At least one popular online tech retailer offers a one-year warranty on all its products so it’s assumed that this would include grey market products. Just watch out that you as the buyer aren’t deemed to be the importer to shoulder the cost of any repair. 
 
A few brands seem to understand the desire for competitive pricing and have decided to match the authorised local prices with those of the grey market prices and emphasise the local warranty protection. This is a welcome development and other brands may follow suit to support local retailers and give consumers what they want with pricing and protection.
 
What about "international warranties"?
One thing that doesn’t often get much attention is that some manufacturers offer an international warranty. Some brand research shows that computing and technology companies such as Apple, Samsung, Canon, Dell and Lenovo to name just a few have international warranties. It means that if a product needs to be repaired outside of the country in which it was purchased, it can be taken to a local repair centre for service. It may be that the repair can take some time longer if parts are required to be sourced from overseas. 
 
But don’t get too excited – some so-called international warranties are a traveller’s warranty in disguise. This is intended to cover products that need repair when someone is temporarily in another country.
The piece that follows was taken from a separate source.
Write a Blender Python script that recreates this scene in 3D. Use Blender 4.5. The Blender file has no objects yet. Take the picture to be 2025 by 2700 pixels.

There are usually conditions such as it only applies if there are service centres in the country in which you’re travelling and there may be a limit. It also doesn’t apply in the country of purchase and won’t replace the local warranty.
 
The other drawback is that some brands control sales channels, making grey imports hard to find, so an international warranty is not as valuable as it might otherwise be. A true international warranty would allow products to be repaired or replaced in any location with a service centre, but this would mean true global shopping, and we’re a long way from that place.